OP is like a CEO, quarterly bottomline is the only thing that matters. There is nothing wrong with this approach, but not accounting for all the variables give a really false sense of savings (or lack thereof). As many pointed out, OP's monthly increase is not solely for the new Tesla but probably includes other increase in usages such as air conditioning. Looking back at the last few months, I can see I have turned AC on for the house at least 10+ times. That easily translates to 300-400 kWh extra usage.
If I was to believe TeslaMate (self hosted TeslaFi), it took me 104kWh of electricity for the last 302 miles of driving. This assumes all inefficiency, vampire drains, air conditioning, sentry mode, whatever. I am constantly amazed at how often the car is "awake" with some sort of pump running.
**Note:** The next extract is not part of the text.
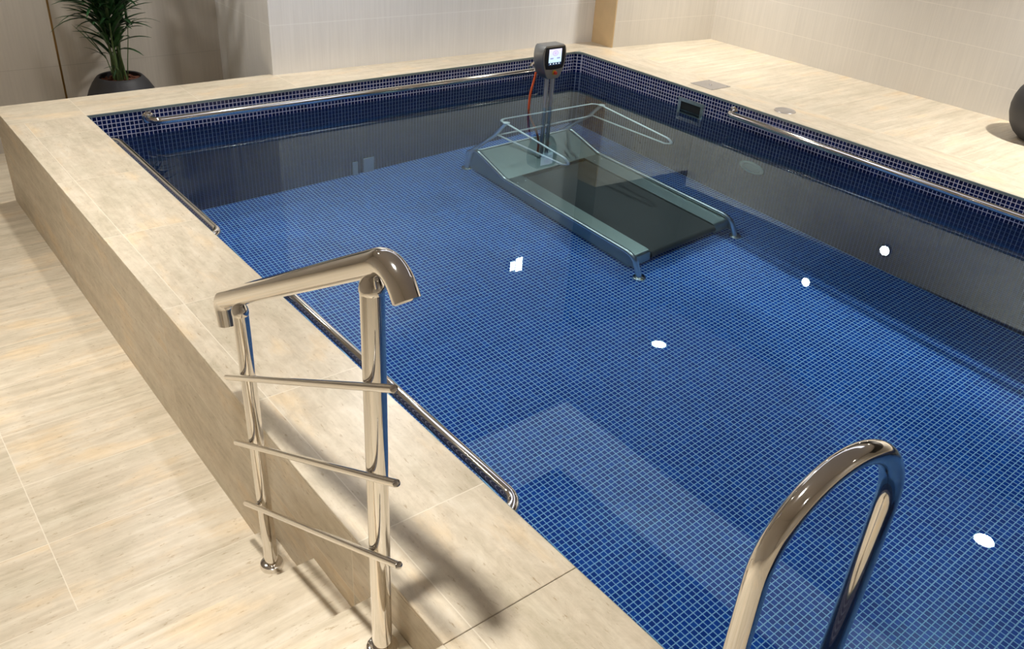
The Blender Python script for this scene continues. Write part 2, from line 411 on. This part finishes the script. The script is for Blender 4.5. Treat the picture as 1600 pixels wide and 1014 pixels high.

All those takes energy but contributes nothing to the actual driving. If you use the figure above, I am only getting about 3 miles to each kWh pumped in. This is roughly $0.03 to $0.04 per mile for SDG&E EV-TOU5 rate (not including the monthly $16 charge for the privilege of the $0.09 super off-peak rate). At the end of the day, this is still cheaper than the per mile cost of a Toyota Prius (which roughly doubles/triples to $0.09 / mile @ $4.30/gallon gas for 50MPG).
If OP has to charge the car with higher cost electricity, there may not be any savings. Once again, depending on the SDG&E tariff choice, it can cost as high as $0.56 / kWh for TOU during summer and even without TOU, 900kWh usage may put the cost in the $0.40 range. This is on-par with Super Charger's rate at $0.41 in most San Diego. There is NO SAVINGS if OP keeps pumping in expensive electricity. This is the joy of living in SoCal.
As many has already pointed out, OP needs to dig in just a little bit into the monthly SDG&E statement and see which tariff they have and potentially figure a way to get cheaper electricity consistently. TOU only make sense if you can avoid usage at 4pm to 9pm ($0.56/kWh). Imaging running your AC during those time!